¿Cómo no hacerlo?
Por Leila Guerriero
El ensayo La herencia Borges, del argentino Alan Pauls, empieza así: "La literatura argentina actual no tiene escritores borgeanos. Busquen el estilo, el tono, la prosa, el programa narrativo, los temas que hicieron célebre al maestro y no los encontrarán en ningún lado". Y termina con estas líneas: "Si podemos escribir a partir de Borges (...) es porque Borges, en rigor, no nos enseñó a escribir sino a leer; nos enseñó que el que puede pararse ante la literatura como un lector puede escribirlo todo". Esa podría ser una respuesta a la pregunta de si se puede escribir a la sombra de Cortázar, Bioy, Borges, etcétera. Muchos han pensado en torno al tema, de modo que aquí apenas podría decirse, quizás, que una posible respuesta no debería desconocer un dato obvio: que, sin ir más lejos, esos tres escritores fueron contemporáneos entre sí y que, entonces, escribieron a la sombra de los otros y que, así y todo, escribieron (no imagino a ningún escritor argentino diciéndose “Oh, no, ¿qué haré yo, pobre mortal, después de Borges/Cortázar/Bioy?”, ni a uno uruguayo diciéndose “Oh, no, Onetti”, etcétera). Pensaba, también, que una posible respuesta no debería desconocer otro dato obvio: que esos autores están bendecidos por algo que los contemporáneos aún no tienen: la perspectiva del tiempo. Borges no siempre fue Borges, Cortázar no siempre fue —incluso ahora: no siempre es— Cortázar. Pensaba, finalmente, que la mejor respuesta la dio, en la revista Letras Libres, Horacio Castellanos Moya: "¿Cómo escribir después de Borges? ¿Cómo escribir luego de Homero? (...) ¿Cómo escribir luego de Cervantes? ¿Cómo escribir luego de Flaubert? (...) Pues de la misma forma que se ha venido escribiendo a lo largo de los siglos". ¿Se puede escribir en la Argentina a la sombra de esos nombres? Si para escribir se empieza por leer (¿quién quiere escribir si no ha leído?) la respuesta sería, más bien: ¿cómo no hacerlo?
Putativo
Por Martín Caparros
La frase le había quedado bonita: "Lo difícil no es escribir, como decía Günter Grass, después de Auschwitz; lo difícil es escribir después de Borges”, dijo un escritor argentino casi contemporáneo.
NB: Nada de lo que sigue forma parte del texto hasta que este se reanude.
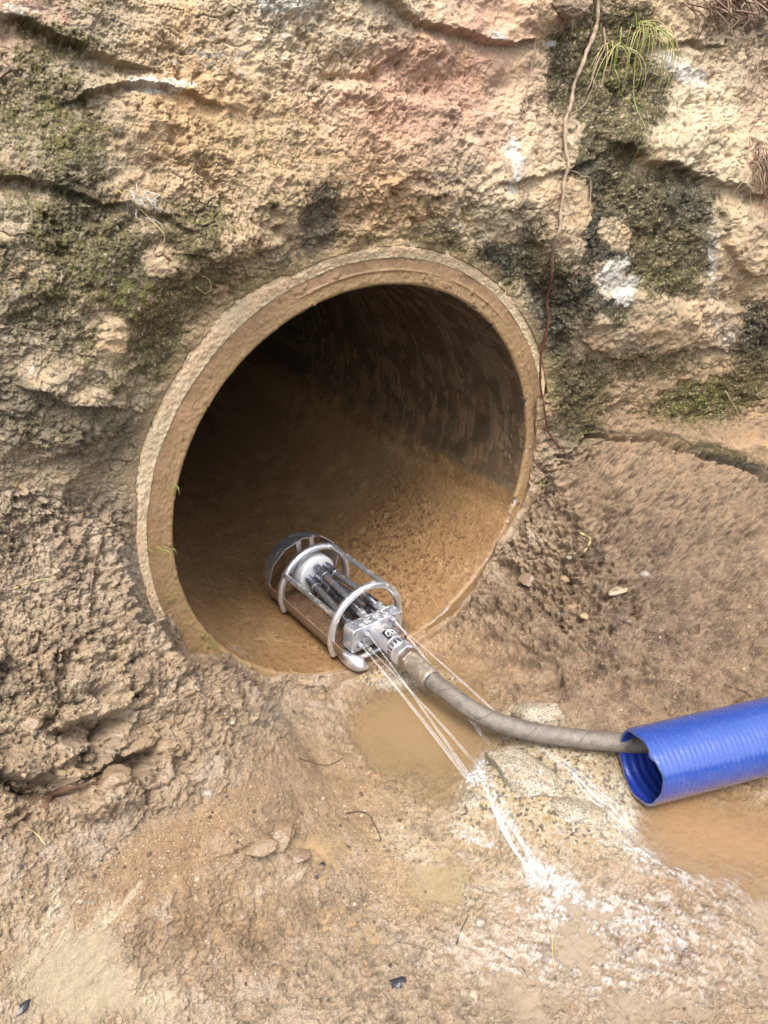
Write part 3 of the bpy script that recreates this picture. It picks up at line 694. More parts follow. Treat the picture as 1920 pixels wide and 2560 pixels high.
c = np.clip(c*.62, .01, .7)
disp = .003*b5+.0014*flake+.0007*b3*(1+below)+.0006*b4*below
chip = ss(.03, .0, Yb)*ss(.02, .35, fbm(pp, 25, 3, .6, 77.))*.006
pr = pp*(1-((disp-chip)/.5)[..., None]*np.array([1, 0, 1]))
prp = np.stack([np.clip(.42-.1*below+.2*b2+.15*b3, .16, .9), .1+.18*below, A*0], -1)
me = np_mesh('bore', (pr+PO).reshape(-1, 3), grid_quads(len(yb), NA, True), c.reshape(-1, 3), prp.reshape(-1, 3))
link('bore', me, M_BORE, pipe)
mb = MB(); mb.lathe([(0, .52), (.02, .52)], (0, 8.99, .5), (0, 1, 0), 48); mb.build('far_end', plain('dark end cap', (.05, .04, .03), .9), pipe)  # added disc closing the bore, coloured dark for the unlit depth
# rim: the pipe's cut end
prof = [(.62, .10), (.62, .012)]+[(r, .0) for r in np.linspace(.615, .536, 26)]+[(.5325, -.0002), (.5315, -.0012), (.530, -.0016), (.5285, -.0012), (.5275, -.0001)]+[(r, .0005) for r in np.linspace(.524, .507, 9)]+[(.504, .0012), (.501, .0035), (.4995, .0065), (.5, .012)]
PR = np.array(prof); A2, I2 = np.meshgrid(ta, np.arange(len(prof)))
Rr = PR[I2, 0]; Yr = PR[I2, 1]
qp = np.stack([np.cos(A2)*Rr, Yr, np.sin(A2)*Rr], -1).astype(f4)
r1 = fbm(qp, 12, 3, .6, 5.); r2 = fbm(qp, 60, 3, .65, 15.); r3 = fbm(qp, 170, 2, .7, 25.)
rid = ss(.0, .3, fbm(qp, 6, 2, .5, 35.))
Yd = np.where((Yr < 0), Yr*rid, Yr)+np.where(Rr < .62, -.0025*r1-.0026*np.maximum(r2, 0)-.0018*r3, 0)-.0035*ss(.35, .6, r2+.4*r1)
chipr = ss(.508, .5, Rr)*ss(.1, .45, fbm(qp, 18, 3, .6, 45.))*ss(.3, .48, np.cos(A2))
Rd = Rr+chipr*.008+.0012*r1*ss(.51, .5, Rr)
qp2 = np.stack([np.cos(A2)*Rd, Yd+chipr*.004, np.sin(A2)*Rd], -1)
c = np.broadcast_to(lin((172, 138, 100)), qp.shape).copy()
c = mix(c, lin((188, 150, 112)), ss(-.2, .4, r1))
c = mix(c, lin((178, 148, 102)), ss(.532, .524, Rr)*.4)
c = mix(c, lin((140, 112, 76)), ss(.2, .5, r2+.5*r1)*.5)
c = mix(c, lin((120, 122, 60)), .6*ss(.0, .3, r2)*ss(25, 5, np.abs(np.degrees(A2)-202)))
c = mix(c, lin((190, 200, 205)), chipr)
c = mix(c, lin((120, 100, 74)), .5*ss(.2, .5, r3+.5*r2))
c = np.clip(c*(1+.14*r2+.22*r3)[..., None]*.60, .01, .75)
prp = np.stack([np.clip(.42+.2*r1, .2, .9), .25+0*A2, 0*A2], -1)
me = np_mesh('rim', (qp2+PO).reshape(-1, 3), grid_quads(len(prof), NA, True)[:, ::-1], c.reshape(-1, 3), prp.reshape(-1, 3)); link('rim', me, M_RING, pipe)
# mortar collar between rim and rock
a0, a1 = 12, 200
ca = np.radians(np.linspace(a0, a1, 900)); tt = np.linspace(0, 1, 34)
CA, TT = np.meshgrid(ca, tt); deg = np.degrees(CA)
en = fbm(np.stack([np.cos(CA)*.6, CA*0, np.sin(CA)*.6], -1).astype(f4), 14, 4, .65, 5.)
taper = ss(a0, a0+14, deg)*ss(a1, a1-6, deg)
Rin = .553+.003*en; Rout = np.maximum(np.convolve(np.pad(np.interp(deg[0], *COLLAR), 30, 'edge'), np.ones(61)/61, 'valid')[None]+.022*en, .575)
Rout = Rin+(Rout-Rin)*taper+.008*taper+.003
Rc = Rin+(Rout-Rin)*TT
qc = np.stack([np.cos(CA)*Rc, CA*0, np.sin(CA)*Rc], -1).astype(f4)
k1 = fbm(qc, 14, 3, .6, 55.); k2 = fbm(qc, 60, 3, .6, 65.); k3 = fbm(qc, 160, 2, .7, 75.)
yc = -.002*ss(0, .06, TT)-.007*ss(.0, .7, TT)*taper+.05*ss(.9, 1., TT)-.003*k1-.0022*k2-.002*k3+.006*(1-ss(0, .06, TT))
qc[..., 1] = yc
c = mix(np.broadcast_to(lin((234, 210, 170)), qc.shape), lin((238, 204, 164)), ss(-.2, .3, k1))
c = mix(c, lin((222, 204, 164)), ss(.3, .1, TT)*.7)
c = mix(c, lin((96, 88, 62)), ss(.35, .6, .6*k2+.5*k3+.55*ss(.55, 1, TT)-.1)*.75)
c = np.clip(c*(1+.14*k2+.2*k3)[..., None]*.70, 0, .75)
prp = np.stack([np.clip(.75+.1*k1, .2, 1), .15+0*CA, 0*CA], -1)
me = np_mesh('mortar_collar', (qc+PO).reshape(-1, 3), grid_quads(34, 900), c.reshape(-1, 3), prp.reshape(-1, 3)); link('mortar_collar', me, M_RING, pipe)

# ------------------------------------------------------------------ the sewer jetting nozzle (local: u right, v into the pipe, w up)
noz = tag(empty('jetting_nozzle', (0, .05, -.492), math.radians(4.5)), 'silver steel sled nozzle with tube hoops, lying in the mouth of the pipe', 'nozzle')
hoop = [(-.114, .03), (-.121, .075), (-.112, .125), (-.082, .170), (-.030, .197), (.025, .197), (.072, .172), (.102, .128), (.112, .085), (.110, .045)]
for v in (0., .25):
    m = MB(); m.tube([(a, v, b) for a, b in hoop], .0106, 18, smooth=8); m.build('hoop', M_STEEL, noz)
m = MB(); m.tube([(-.104, -.002, .152), (-.106, .252, .152)], .0076, 12); m.build('rail', M_STEEL, noz)
m = MB(); m.tube([(.056, -.002, .190), (.058, .252, .190)], .0076, 12); m.build('rail', M_STEEL, noz)
# hull: rolled sheet open at the top, thick 3 mm
def sheet(u_w, v0, v1, th, name, mat, nv=40):
    pts = catmull([np.array([a, b]) for a, b in u_w], 8); pts = np.array(pts)
    t = np.gradient(pts, axis=0); n_ = np.stack([-t[:, 1], t[:, 0]], 1); n_ /= np.linalg.norm(n_, axis=1)[:, None]
    ring = np.vstack([pts, (pts+n_*th)[::-1]]); k = len(ring)
    vs = [(p[0], v, p[1]) for v in np.linspace(v0, v1, nv) for p in ring]; m = MB(); m.v = vs; m.uv = [(0, 0)]*len(vs)
    for i in range(nv-1):
        for j in range(k): m.f.append((i*k+j, i*k+(j+1) % k, (i+1)*k+(j+1) % k, (i+1)*k+j))
    h = k//2
    for e in (0, nv-1):
        for j in range(h-1): m.f.append((e*k+j, e*k+j+1, e*k+k-2-j, e*k+k-1-j))
    return m.build(name, mat, noz, angle=50)
sheet([(-.124, .085), (-.119, .050), (-.098, .018), (-.06, .004), (0, 0), (.06, .004), (.096, .018), (.114, .05)], -.052, .345, .003, 'hull', M_HULL)
# grit bed lying in the hull
nu, nv = 60, 130; uu = np.linspace(-.112, .104, nu); vv = np.linspace(-.04, .33, nv); UU, VV = np.meshgrid(uu, vv)
q = np.stack([UU, VV, UU*0], -1).astype(f4)
hb = np.interp(UU, [-.124, -.119, -.098, -.06, 0, .06, .096, .114], [.085, .05, .018, .004, 0, .004, .018, .05])
W = np.maximum(hb+.0035, .024+.008*fbm(q, 18, 3, .6, 2.)+.004*fbm(q, 120, 2, .7, 4.))+.003*fbm(q, 190, 2, .7, 6.)-.01*ss(.02, 0, VV+.04)
g1 = fbm(q, 230, 2, .8, 8.)
cc = mix(np.broadcast_to(lin((150, 108, 72)), q.shape), lin((206, 176, 146)), ss(0, .4, g1)); cc = mix(cc, lin((84, 52, 34)), ss(.1, .4, -g1))*.6
me = np_mesh('grit', np.stack([UU, VV, W], -1).reshape(-1, 3), grid_quads(nv, nu)[:, ::-1], cc.reshape(-1, 3), np.stack([UU*0+.4, UU*0+.9, UU*0], -1).reshape(-1, 3))
link('grit', me, M_MUD, noz)
# rear end of the skid: cone ended tube and cross bar
m = MB(); m.tube([(-.100, .0, .035), (-.092, -.045, .028), (-.080, -.075, .024), (-.066, -.092, .020)], [.010, .020, .019, .003], 20, smooth=6); m.build('skid_tip', M_STEEL, noz)
m = MB(); m.tube([(-.085, -.045, .022), (-.03, -.048, .018), (.04, -.048, .016), (.075, -.045, .014), (.085, -.03, .010)], .0085, 14, smooth=6); m.build('cross_bar', M_STEEL, noz)
# faceted nose band
m = MB(); nb = []
for k in range(9):
    a = PI*(1.16-1.32*k/8); nb.append((.122*math.cos(a), .095+.108*math.sin(a)))
vs = []
for (a, b) in nb:
    for v, dr in ((.308, 1.03), (.366, .93), (.366, .91), (.308, 1.01)): vs.append((a*dr, v+(.0), .095+(b-.095)*dr))
m.v = vs; m.uv = [(0, 0)]*len(vs)
for i in range(8):
    for j in range(4): m.f.append((i*4+j, i*4+(j+1) % 4, (i+1)*4+(j+1) % 4, (i+1)*4+j))
m.f.append((0, 1, 2, 3)); m.f.append((35, 34, 33, 32)); m.build('nose_band', M_STEEL, noz, smooth=False)
for u in (-.012, .034):
    m = MB(); m.box((u, .315, .13), (.016, .004, .135)); m.build('nose_strut', M_STEEL, noz, bevel=.0008)
m = MB(); m.box((-.052, .30, .115), (.034, .006, .03)); m.tube([(-.052, .29, .115), (-.052, .31, .115)], .006, 12); m.build('bracket', M_STEEL, noz, bevel=.001)
# turbine head
H = (.0, .235, .112)
m = MB(); m.lathe([(0, .001), (0, .054), (.002, .058), (.0045, .060), (.026, .060), (.0275, .0585), (.029, .060), (.052, .060), (.056, .056), (.056, .001)], H, (0, 1, 0), 64)
m.build('jet_head', metal('bead blasted aluminium', (.74, .75, .77), .5, .05, metallic=.5), noz)
m = MB(); m.tube([(.0, .291, .112), (.0, .33, .112)], .02, 20); m.build('front_jet', M_DARKM, noz)
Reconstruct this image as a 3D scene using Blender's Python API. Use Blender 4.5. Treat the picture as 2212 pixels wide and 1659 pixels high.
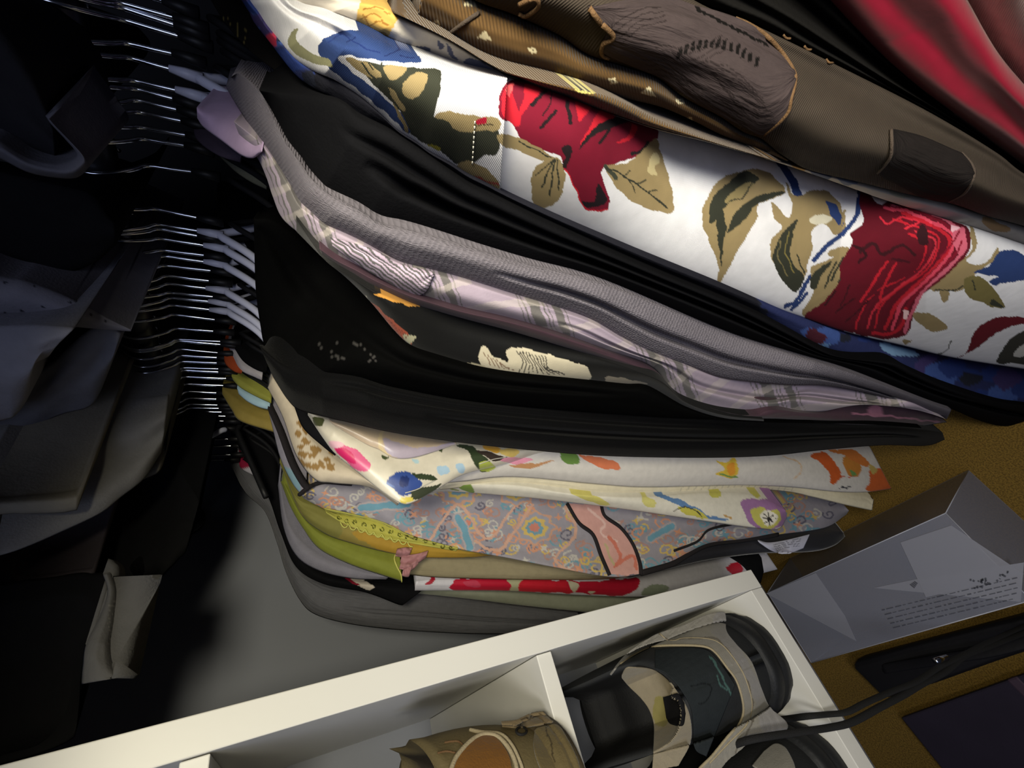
import bpy, bmesh, math, random
import numpy as np
from mathutils import Matrix, Vector
from mathutils.bvhtree import BVHTree

random.seed(7)
for o in list(bpy.data.objects):
    bpy.data.objects.remove(o)
scene = bpy.context.scene
COL = scene.collection

# ---------------------------------------------------------------- camera
# world: X runs from the camera into the closet (towards the back wall), Y along the rail
# to the white end wall, Z up, floor at z = 0. The phone was held sideways and tilted down.
HC = 1.12
F = 900.0
CX, CY = 1106.0, 829.5
R = np.array([[-0.2821971, -0.74308768, 0.60678291],
              [-0.38281378, 0.66717391, 0.63900906],
              [-0.87966949, -0.05195836, -0.47273875]])
cam_d = bpy.data.cameras.new('camera')
cam_d.sensor_fit = 'HORIZONTAL'; cam_d.sensor_width = 36.0
cam_d.lens = 36.0 * F / 2212.0
cam_d.clip_start = 0.005
cam = bpy.data.objects.new('camera', cam_d)
COL.objects.link(cam)
M4 = Matrix.Identity(4)
for i in range(3):
    M4[i][0] = R[i, 0]; M4[i][1] = -R[i, 1]; M4[i][2] = -R[i, 2]
M4[2][3] = HC
cam.matrix_world = M4
scene.camera = cam

# ---------------------------------------------------------------- light
world = bpy.data.worlds.new('world'); scene.world = world
world.use_nodes = True
bg = world.node_tree.nodes['Background']
bg.inputs[0].default_value = (0.55, 0.62, 1.0, 1); bg.inputs[1].default_value = 0.012

def aim(o, loc, tgt):
    o.location = Vector(loc) + Vector((0, 0, HC))
    d = Vector(tgt) - Vector(loc)
    o.rotation_euler = d.to_track_quat('-Z', 'Y').to_euler()

def spot(name, loc, tgt, energy, col, angle, blend, radius):
    l = bpy.data.lights.new(name, 'SPOT'); l.energy = energy; l.color = col
    l.spot_size = math.radians(angle); l.spot_blend = blend; l.shadow_soft_size = radius
    o = bpy.data.objects.new(name, l); COL.objects.link(o); aim(o, loc, tgt); return o

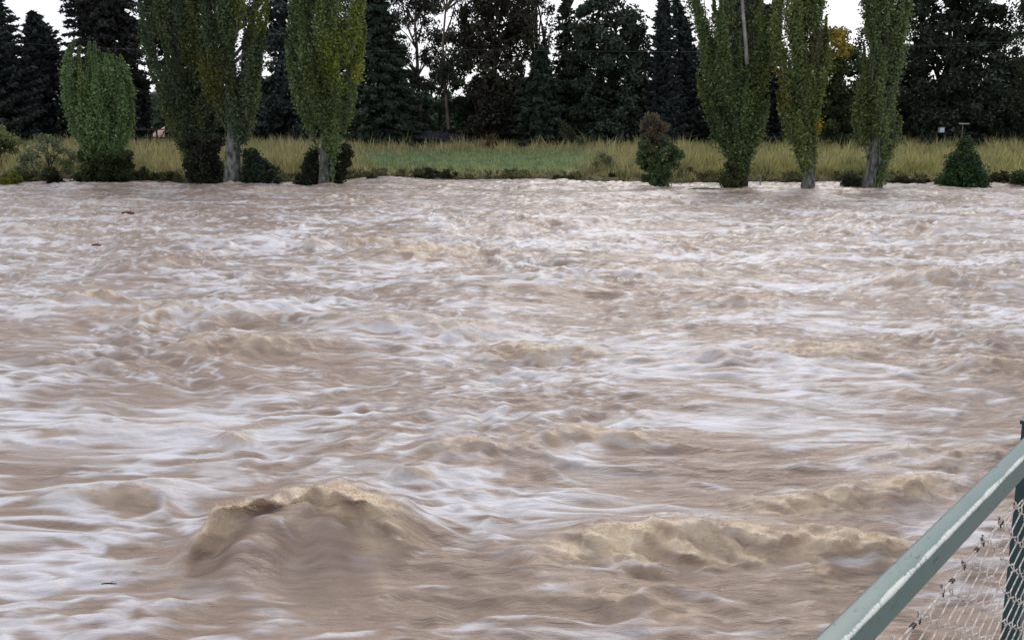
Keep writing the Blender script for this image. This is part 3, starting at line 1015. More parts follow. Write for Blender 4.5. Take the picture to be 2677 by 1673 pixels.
poplar('poplar_tree', 'poplar with grey forked trunk and bright yellow-green lobes on its right side', 63.2,
       [(-340, 830, 850), (-200, 770, 910), (-60, 750, 960), (0, 745, 968), (80, 742, 966), (160, 745, 958), (240, 760, 945), (320, 775, 950), (370, 790, 940), (420, 808, 915), (460, 815, 910)],
       848, 0.42, PG, ncol=42, per=1350,
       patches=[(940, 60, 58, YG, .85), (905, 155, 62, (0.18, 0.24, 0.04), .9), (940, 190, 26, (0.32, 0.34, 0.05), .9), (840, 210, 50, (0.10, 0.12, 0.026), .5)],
       bare=[(848, 440, 22, 45), (836, 370, 10, 40)])
poplar('poplar_tree', 'broad V-shaped poplar with a bare silvery stem at its top', 60.6,
       [(-330, 1880, 1950), (-200, 1810, 2010), (-60, 1785, 2020), (0, 1790, 2022), (100, 1805, 2015), (190, 1815, 2018), (260, 1825, 2012), (330, 1850, 2005), (370, 1868, 1995), (420, 1900, 1972), (470, 1905, 1968)],
       1940, 0.34, PG, ncol=46, per=1350, bark=M_BARK_DARK, patches=[(1870, 330, 60, (0.042, 0.075, 0.042), .5)],
       bare=[(1935, 40, 42, 130)])
pv = COL.objects[-1]
poplar('poplar_tree', 'narrow leafy poplar with yellow leaves on both sides and a dark wet trunk foot', 58.6,
       [(-300, 2080, 2120), (-160, 2040, 2150), (-40, 2020, 2165), (0, 2015, 2175), (90, 1998, 2178), (170, 2010, 2180), (230, 2022, 2160), (300, 2032, 2152), (370, 2055, 2148), (430, 2080, 2142), (452, 2090, 2138)],
       2112, 0.40, (0.150, 0.198, 0.070), ncol=38, per=1000,
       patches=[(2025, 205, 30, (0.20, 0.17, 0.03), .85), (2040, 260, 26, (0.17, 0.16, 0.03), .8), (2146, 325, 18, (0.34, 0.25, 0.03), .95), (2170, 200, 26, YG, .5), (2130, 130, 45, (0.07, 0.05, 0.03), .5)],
       bare=[(2108, 470, 25, 20)])
poplar('poplar_tree', 'tall straight poplar with smooth grey trunk, rightmost of the row', 59.4,
       [(-320, 2290, 2330), (-180, 2260, 2370), (-40, 2248, 2388), (0, 2248, 2390), (90, 2252, 2380), (180, 2250, 2372), (250, 2232, 2362), (310, 2225, 2368), (350, 2228, 2366), (400, 2250, 2345), (440, 2275, 2322), (470, 2285, 2310)],
       2272, 0.42, (0.132, 0.180, 0.076), ncol=40, per=1050, bare=[(2268, 432, 24, 72)])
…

Creo que se equivocaba: lo difícil fue escribir después de Cortázar. Borges hizo de su literatura un mejillón: cerró casi todo lo que llegó a tocar. Sus textos no planteaban, para el neófito entusiasta, más problemas que el de reconocer que había llevado su escritura a una vía muerta. Imitar a Borges era una tontería: cualquier párrafo con espejos o laberintos que fatigara una página de arena olía tan fuerte a tigre mal soñado. Otra opción, más fecunda, era retomar pautas borgianas generales: cuando Ricardo Piglia hace en Respiración artificial una cruza de relato y ensayo está recuperando una de sus operaciones más clásicas. Que resulta también muy acotada. En cambio, Cortázar ofrecía algo mucho más tentador: un ritmo, una respiración, una forma posible de acumular palabras —además de un mundo de culturas pop coquetas hecho de jazz, París, Guevaras sobrehumanos, ocultismos varios—. Pero lo básico era la música de su prosa, y esa música impregnó la de tantos argentinos que empezaron a escribir en los 60 y 70. Por eso, después, el rechazo: había que sacudirse esa pátina demasiado visible, que cortarse la lengua paterna. Pero eso pasó hace décadas, y hay muertos que enterraron a esos muertos. Hoy lo más notable de la literatura argentina es que ya no muestra influencias fuertes del uno o del otro: aquellos padres, más que muertos, se volvieron presuntos, putativos. Tanto que su lección más decisiva —que nuestro lugar en el extrarradio del mundo nos permitía hablar de cualquier cosa, del mundo— ya no cursa. La narrativa argentina más reciente abandonó el cosmopolitismo de los putativos para encerrarse más y más en su provincia: se latinoamericanizó. Ni el uno ni el otro, imagino, entenderían.